Aim of the task> Each entry below should be returned exactly as is, with the pictures removed.

[START OF Data excerpts]

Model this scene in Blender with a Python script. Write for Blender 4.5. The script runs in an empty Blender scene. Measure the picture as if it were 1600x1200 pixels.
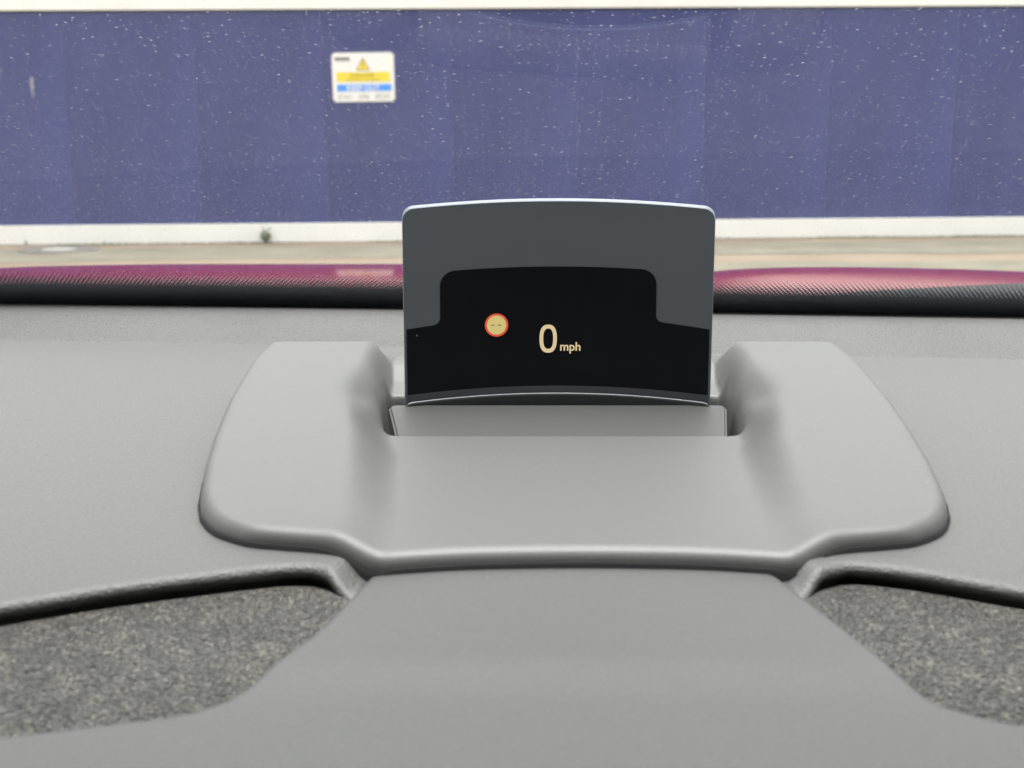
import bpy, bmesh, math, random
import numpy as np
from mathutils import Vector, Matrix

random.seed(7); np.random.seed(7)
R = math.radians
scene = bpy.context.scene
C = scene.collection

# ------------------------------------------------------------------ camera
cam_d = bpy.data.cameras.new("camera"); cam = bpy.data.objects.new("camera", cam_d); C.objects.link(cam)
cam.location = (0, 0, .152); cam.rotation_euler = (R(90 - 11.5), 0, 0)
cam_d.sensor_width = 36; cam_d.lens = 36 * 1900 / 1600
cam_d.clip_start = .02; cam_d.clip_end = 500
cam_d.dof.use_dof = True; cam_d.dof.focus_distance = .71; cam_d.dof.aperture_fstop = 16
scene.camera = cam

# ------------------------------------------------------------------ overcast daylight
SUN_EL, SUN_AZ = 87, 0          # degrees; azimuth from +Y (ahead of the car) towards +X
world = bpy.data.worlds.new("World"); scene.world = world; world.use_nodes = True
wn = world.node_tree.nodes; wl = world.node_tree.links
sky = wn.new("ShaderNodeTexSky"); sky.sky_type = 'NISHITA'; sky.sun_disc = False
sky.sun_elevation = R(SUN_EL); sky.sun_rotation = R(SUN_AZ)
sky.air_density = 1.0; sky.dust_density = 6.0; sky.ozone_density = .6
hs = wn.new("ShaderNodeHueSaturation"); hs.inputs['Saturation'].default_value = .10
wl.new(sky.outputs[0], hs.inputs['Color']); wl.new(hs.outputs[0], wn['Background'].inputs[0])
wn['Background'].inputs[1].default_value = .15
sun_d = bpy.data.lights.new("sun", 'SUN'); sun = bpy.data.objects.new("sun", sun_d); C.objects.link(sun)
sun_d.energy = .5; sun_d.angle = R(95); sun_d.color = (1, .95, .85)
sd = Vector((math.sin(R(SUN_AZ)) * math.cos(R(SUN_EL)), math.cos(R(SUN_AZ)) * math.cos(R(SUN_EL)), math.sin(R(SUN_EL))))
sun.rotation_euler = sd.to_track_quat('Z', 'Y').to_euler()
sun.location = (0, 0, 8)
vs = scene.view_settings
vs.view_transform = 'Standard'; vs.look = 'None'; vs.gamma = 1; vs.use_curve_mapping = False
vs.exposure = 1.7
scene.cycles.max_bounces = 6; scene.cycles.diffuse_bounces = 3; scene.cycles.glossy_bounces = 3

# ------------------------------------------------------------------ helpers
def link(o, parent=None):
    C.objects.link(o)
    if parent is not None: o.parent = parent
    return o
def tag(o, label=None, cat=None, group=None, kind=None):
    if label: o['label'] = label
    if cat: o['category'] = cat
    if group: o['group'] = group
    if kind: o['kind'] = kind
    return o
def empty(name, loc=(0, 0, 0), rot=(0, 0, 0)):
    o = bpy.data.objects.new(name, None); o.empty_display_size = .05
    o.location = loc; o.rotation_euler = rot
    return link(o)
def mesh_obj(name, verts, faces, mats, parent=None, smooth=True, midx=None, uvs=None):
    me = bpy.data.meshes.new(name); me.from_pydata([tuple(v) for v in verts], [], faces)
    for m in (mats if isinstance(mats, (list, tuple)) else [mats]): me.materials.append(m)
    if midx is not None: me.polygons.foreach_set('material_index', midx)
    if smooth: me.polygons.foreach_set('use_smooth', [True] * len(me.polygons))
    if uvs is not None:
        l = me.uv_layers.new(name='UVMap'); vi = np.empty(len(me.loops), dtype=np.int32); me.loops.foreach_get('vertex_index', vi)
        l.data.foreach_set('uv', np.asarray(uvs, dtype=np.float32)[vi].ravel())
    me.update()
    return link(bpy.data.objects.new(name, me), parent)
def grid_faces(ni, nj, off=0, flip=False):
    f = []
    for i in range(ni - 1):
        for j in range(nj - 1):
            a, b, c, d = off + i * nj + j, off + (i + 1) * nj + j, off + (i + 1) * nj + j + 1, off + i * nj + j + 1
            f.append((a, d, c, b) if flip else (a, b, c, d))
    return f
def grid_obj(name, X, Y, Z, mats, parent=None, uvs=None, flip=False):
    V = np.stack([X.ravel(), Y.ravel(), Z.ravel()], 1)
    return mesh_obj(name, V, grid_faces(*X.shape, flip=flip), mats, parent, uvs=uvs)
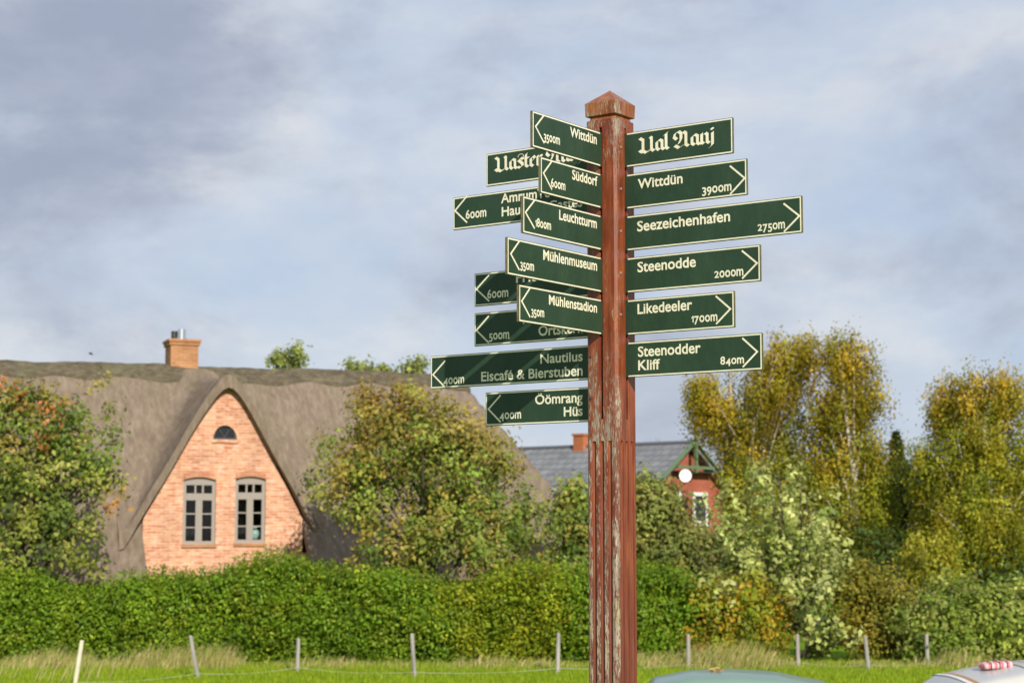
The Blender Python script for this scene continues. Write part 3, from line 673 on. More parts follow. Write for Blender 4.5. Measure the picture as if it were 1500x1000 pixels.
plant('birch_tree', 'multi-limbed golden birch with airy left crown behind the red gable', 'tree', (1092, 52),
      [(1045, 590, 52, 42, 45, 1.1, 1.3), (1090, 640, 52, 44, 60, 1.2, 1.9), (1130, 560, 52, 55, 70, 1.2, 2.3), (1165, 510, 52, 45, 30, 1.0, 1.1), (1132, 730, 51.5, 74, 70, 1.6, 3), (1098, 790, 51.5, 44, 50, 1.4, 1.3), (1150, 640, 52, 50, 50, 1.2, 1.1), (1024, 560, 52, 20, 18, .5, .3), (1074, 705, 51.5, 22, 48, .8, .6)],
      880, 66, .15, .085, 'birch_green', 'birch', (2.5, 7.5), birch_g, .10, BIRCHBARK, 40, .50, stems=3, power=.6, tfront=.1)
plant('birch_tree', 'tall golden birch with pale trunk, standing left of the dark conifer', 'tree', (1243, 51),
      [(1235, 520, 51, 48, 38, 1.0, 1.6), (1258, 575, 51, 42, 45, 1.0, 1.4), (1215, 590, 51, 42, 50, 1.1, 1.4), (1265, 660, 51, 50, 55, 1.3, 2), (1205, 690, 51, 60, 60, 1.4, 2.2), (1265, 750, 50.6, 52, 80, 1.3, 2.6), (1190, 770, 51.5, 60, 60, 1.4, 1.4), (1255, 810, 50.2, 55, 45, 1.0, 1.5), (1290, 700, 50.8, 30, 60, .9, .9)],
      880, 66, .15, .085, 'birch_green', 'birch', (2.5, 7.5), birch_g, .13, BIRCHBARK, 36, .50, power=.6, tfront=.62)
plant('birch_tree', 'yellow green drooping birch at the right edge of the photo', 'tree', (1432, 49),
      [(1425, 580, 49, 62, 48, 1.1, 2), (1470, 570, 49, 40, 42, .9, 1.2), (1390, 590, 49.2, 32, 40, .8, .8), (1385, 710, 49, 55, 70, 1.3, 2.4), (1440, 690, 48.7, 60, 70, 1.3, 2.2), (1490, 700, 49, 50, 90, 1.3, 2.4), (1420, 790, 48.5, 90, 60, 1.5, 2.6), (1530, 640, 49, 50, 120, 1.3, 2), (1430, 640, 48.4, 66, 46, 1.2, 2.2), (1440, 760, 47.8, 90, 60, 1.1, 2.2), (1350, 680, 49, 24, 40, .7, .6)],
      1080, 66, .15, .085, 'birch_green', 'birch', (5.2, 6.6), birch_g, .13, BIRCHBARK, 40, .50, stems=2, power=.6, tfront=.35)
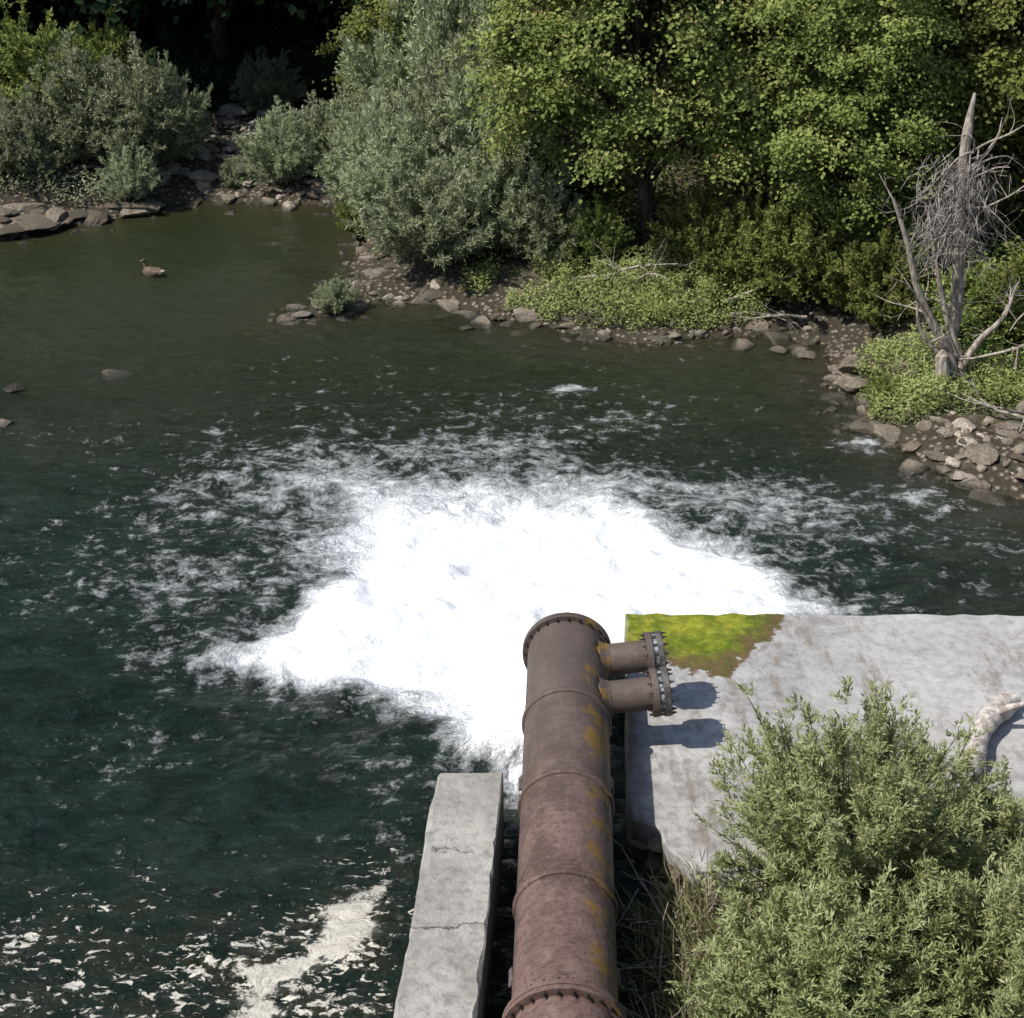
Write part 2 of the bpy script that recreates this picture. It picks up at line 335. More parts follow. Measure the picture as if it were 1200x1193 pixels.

[END OF Data excerpts]

Problem solution>
Model this scene in Blender with a Python script. Write for Blender 4.5. The script runs in an empty Blender scene. Measure the picture as if it were 1600x1200 pixels.
import bpy, bmesh, math, random
import numpy as np
from mathutils import Vector, Matrix

random.seed(7); np.random.seed(7)
R = math.radians
scene = bpy.context.scene
C = scene.collection

# ------------------------------------------------------------------ camera
cam_d = bpy.data.cameras.new("camera"); cam = bpy.data.objects.new("camera", cam_d); C.objects.link(cam)
cam.location = (0, 0, .152); cam.rotation_euler = (R(90 - 11.5), 0, 0)
cam_d.sensor_width = 36; cam_d.lens = 36 * 1900 / 1600
cam_d.clip_start = .02; cam_d.clip_end = 500
cam_d.dof.use_dof = True; cam_d.dof.focus_distance = .71; cam_d.dof.aperture_fstop = 16
scene.camera = cam

# ------------------------------------------------------------------ overcast daylight
SUN_EL, SUN_AZ = 87, 0          # degrees; azimuth from +Y (ahead of the car) towards +X
world = bpy.data.worlds.new("World"); scene.world = world; world.use_nodes = True
wn = world.node_tree.nodes; wl = world.node_tree.links
sky = wn.new("ShaderNodeTexSky"); sky.sky_type = 'NISHITA'; sky.sun_disc = False
sky.sun_elevation = R(SUN_EL); sky.sun_rotation = R(SUN_AZ)
sky.air_density = 1.0; sky.dust_density = 6.0; sky.ozone_density = .6
hs = wn.new("ShaderNodeHueSaturation"); hs.inputs['Saturation'].default_value = .10
wl.new(sky.outputs[0], hs.inputs['Color']); wl.new(hs.outputs[0], wn['Background'].inputs[0])
wn['Background'].inputs[1].default_value = .15
sun_d = bpy.data.lights.new("sun", 'SUN'); sun = bpy.data.objects.new("sun", sun_d); C.objects.link(sun)
sun_d.energy = .5; sun_d.angle = R(95); sun_d.color = (1, .95, .85)
sd = Vector((math.sin(R(SUN_AZ)) * math.cos(R(SUN_EL)), math.cos(R(SUN_AZ)) * math.cos(R(SUN_EL)), math.sin(R(SUN_EL))))
sun.rotation_euler = sd.to_track_quat('Z', 'Y').to_euler()
sun.location = (0, 0, 8)
vs = scene.view_settings
vs.view_transform = 'Standard'; vs.look = 'None'; vs.gamma = 1; vs.use_curve_mapping = False
vs.exposure = 1.7
scene.cycles.max_bounces = 6; scene.cycles.diffuse_bounces = 3; scene.cycles.glossy_bounces = 3

# ------------------------------------------------------------------ helpers
def link(o, parent=None):
    C.objects.link(o)
    if parent is not None: o.parent = parent
    return o
def tag(o, label=None, cat=None, group=None, kind=None):
    if label: o['label'] = label
    if cat: o['category'] = cat
    if group: o['group'] = group
    if kind: o['kind'] = kind
    return o
def empty(name, loc=(0, 0, 0), rot=(0, 0, 0)):
    o = bpy.data.objects.new(name, None); o.empty_display_size = .05
    o.location = loc; o.rotation_euler = rot
    return link(o)
def mesh_obj(name, verts, faces, mats, parent=None, smooth=True, midx=None, uvs=None):
    me = bpy.data.meshes.new(name); me.from_pydata([tuple(v) for v in verts], [], faces)
    for m in (mats if isinstance(mats, (list, tuple)) else [mats]): me.materials.append(m)
    if midx is not None: me.polygons.foreach_set('material_index', midx)
    if smooth: me.polygons.foreach_set('use_smooth', [True] * len(me.polygons))
    if uvs is not None:
        l = me.uv_layers.new(name='UVMap'); vi = np.empty(len(me.loops), dtype=np.int32); me.loops.foreach_get('vertex_index', vi)
        l.data.foreach_set('uv', np.asarray(uvs, dtype=np.float32)[vi].ravel())
    me.update()
    return link(bpy.data.objects.new(name, me), parent)
def grid_faces(ni, nj, off=0, flip=False):
    f = []
    for i in range(ni - 1):
        for j in range(nj - 1):
            a, b, c, d = off + i * nj + j, off + (i + 1) * nj + j, off + (i + 1) * nj + j + 1, off + i * nj + j + 1
            f.append((a, d, c, b) if flip else (a, b, c, d))
    return f
def grid_obj(name, X, Y, Z, mats, parent=None, uvs=None, flip=False):
    V = np.stack([X.ravel(), Y.ravel(), Z.ravel()], 1)
    return mesh_obj(name, V, grid_faces(*X.shape, flip=flip), mats, parent, uvs=uvs)
The Blender Python script for this scene continues. Write part 3, from line 673 on. More parts follow. Write for Blender 4.5. Measure the picture as if it were 1500x1000 pixels.
plant('birch_tree', 'multi-limbed golden birch with airy left crown behind the red gable', 'tree', (1092, 52),
      [(1045, 590, 52, 42, 45, 1.1, 1.3), (1090, 640, 52, 44, 60, 1.2, 1.9), (1130, 560, 52, 55, 70, 1.2, 2.3), (1165, 510, 52, 45, 30, 1.0, 1.1), (1132, 730, 51.5, 74, 70, 1.6, 3), (1098, 790, 51.5, 44, 50, 1.4, 1.3), (1150, 640, 52, 50, 50, 1.2, 1.1), (1024, 560, 52, 20, 18, .5, .3), (1074, 705, 51.5, 22, 48, .8, .6)],
      880, 66, .15, .085, 'birch_green', 'birch', (2.5, 7.5), birch_g, .10, BIRCHBARK, 40, .50, stems=3, power=.6, tfront=.1)
plant('birch_tree', 'tall golden birch with pale trunk, standing left of the dark conifer', 'tree', (1243, 51),
      [(1235, 520, 51, 48, 38, 1.0, 1.6), (1258, 575, 51, 42, 45, 1.0, 1.4), (1215, 590, 51, 42, 50, 1.1, 1.4), (1265, 660, 51, 50, 55, 1.3, 2), (1205, 690, 51, 60, 60, 1.4, 2.2), (1265, 750, 50.6, 52, 80, 1.3, 2.6), (1190, 770, 51.5, 60, 60, 1.4, 1.4), (1255, 810, 50.2, 55, 45, 1.0, 1.5), (1290, 700, 50.8, 30, 60, .9, .9)],
      880, 66, .15, .085, 'birch_green', 'birch', (2.5, 7.5), birch_g, .13, BIRCHBARK, 36, .50, power=.6, tfront=.62)
plant('birch_tree', 'yellow green drooping birch at the right edge of the photo', 'tree', (1432, 49),
      [(1425, 580, 49, 62, 48, 1.1, 2), (1470, 570, 49, 40, 42, .9, 1.2), (1390, 590, 49.2, 32, 40, .8, .8), (1385, 710, 49, 55, 70, 1.3, 2.4), (1440, 690, 48.7, 60, 70, 1.3, 2.2), (1490, 700, 49, 50, 90, 1.3, 2.4), (1420, 790, 48.5, 90, 60, 1.5, 2.6), (1530, 640, 49, 50, 120, 1.3, 2), (1430, 640, 48.4, 66, 46, 1.2, 2.2), (1440, 760, 47.8, 90, 60, 1.1, 2.2), (1350, 680, 49, 24, 40, .7, .6)],
      1080, 66, .15, .085, 'birch_green', 'birch', (5.2, 6.6), birch_g, .13, BIRCHBARK, 40, .50, stems=2, power=.6, tfront=.35)
Write part 2 of the bpy script that recreates this picture. It picks up at line 335. More parts follow. Measure the picture as if it were 1200x1193 pixels.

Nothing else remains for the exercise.